Le Canada est signataire des quatre conventions de Genève et les a enchâssées dans le droit canadien en 1957 en adoptant la Loi sur les conventions de Genève. Celle-ci a force de loi au Canada en tant que texte législatif. Il est donc légitime et primordial que la population canadienne demande à ses responsables politiques de prendre clairement position contre les intentions génocidaires affichées par des représentants du gouvernement israélien.

L’urgence de la situation ne doit pas être sous-estimée. Rabea Eghbariah, un avocat palestinien spécialisé dans les droits de la personne qui termine un doctorat à la Harvard Law School, a récemment fait la remarque suivante : « Il est beaucoup plus facile de décortiquer la jurisprudence que de confronter la réalité de la mort. Il est beaucoup plus facile de parler du génocide au passé que d’y faire face au présent. » 

Nous devons apprendre du passé et continuer à exiger qu’Israël mette fin à ses atrocités à Gaza et en Cisjordanie. Il n’y aura pas de résolution militaire de cette situation. La seule façon d’avancer consiste à instaurer un cessez-le-feu immédiat, à lever le siège de Gaza et à éliminer l’oppression systémique qui est à la source de la violence.

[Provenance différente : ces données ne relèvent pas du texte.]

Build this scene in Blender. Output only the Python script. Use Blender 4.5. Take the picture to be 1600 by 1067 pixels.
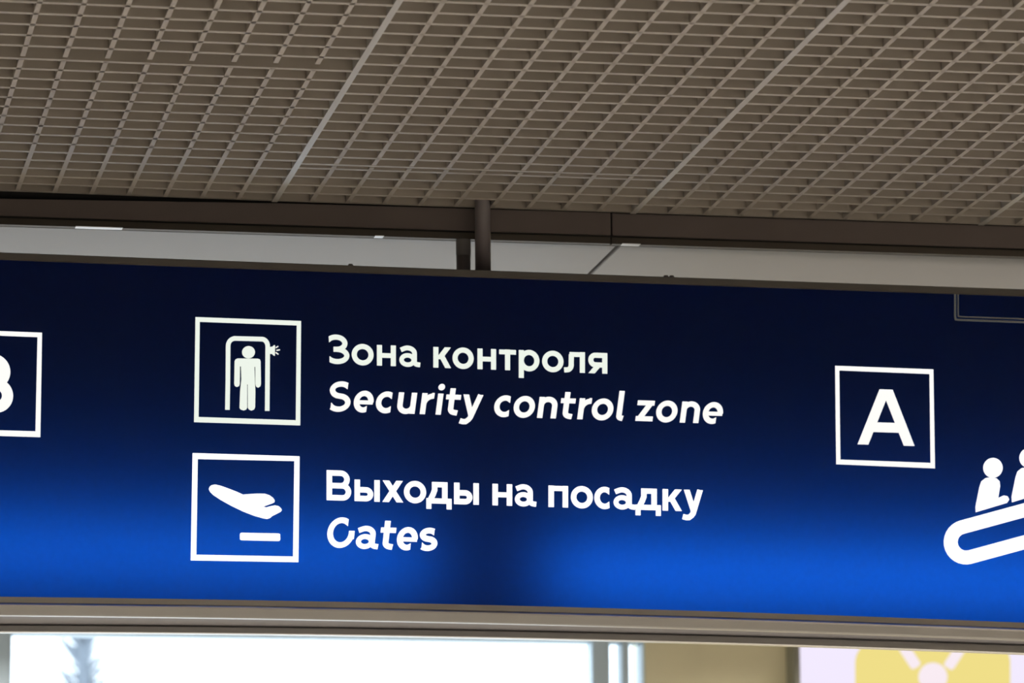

Nous devons à nos ancêtres de tirer des leçons de leurs expériences. Nous devons nous rappeler la déception et le chagrin que nos communautés ont ressentis lorsque le monde est resté silencieux devant leur anéantissement. Nous avons promis de faire mieux. Les preuves des crimes de guerre et des crimes contre l’humanité commis par Israël sont bien documentées. En tant que personnes juives, nous devons dénoncer catégoriquement Israël pour ses agissements. Et en tant que citoyen·nes du Canada, nous devons exiger mieux des responsables politiques qui sont censés nous représenter et défendre la primauté du droit.